On Fri, 10 Jan 2003, Colin Watson wrote:

> On Thu, Jan 09, 2003 at 02:30:25PM -0800, David N. Welton wrote:
> > Alvin Oga <[EMAIL PROTECTED]> writes:
> > > - its a bad idea to automount fd.... pop your mounted floppy and
> > > watch things go bonkers
> > 
> > Well that's a poor design.  If windows and mac can do it, we should be
> > able to as well:-/
> 
> Um. Have you tried pulling out a floppy in Windows after you've, say,
> opened a Word document from it? It does indeed go bonkers, later if not
> sooner.

less likely on a windoze world for screwups but it does occasionally
happen if you pop the fd while the light is still green

and even worst in linux/network world ... since an improperly removed
floppy  can tie up your network w/ NFS timeouts ... ls starts to fail, 
nfs login starts to fail... 
        - no way around the "ejected floppy" while its mounted

- from a data standpoint...
  if one is copying data from hd to an automounted fd... its not
  a big deal that the user hit the eject button at the wrong time
  before the system flushed its data to the fd ...
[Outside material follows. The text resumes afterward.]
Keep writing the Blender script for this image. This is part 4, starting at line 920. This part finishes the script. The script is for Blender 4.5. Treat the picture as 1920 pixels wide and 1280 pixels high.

- no script can protect against the user from hitting the eject button
  before data is actually written to the fd  and not just sitting
  in the "floppy cache"
        - umount the floppy... and do "ls -la /mnt/floppy"
        and sometimes you get data thats still in cache

- dont let users mount a floppy --- problem solved.. guaranteed ...
-----------------------------------
        - what's the point of the floppy ???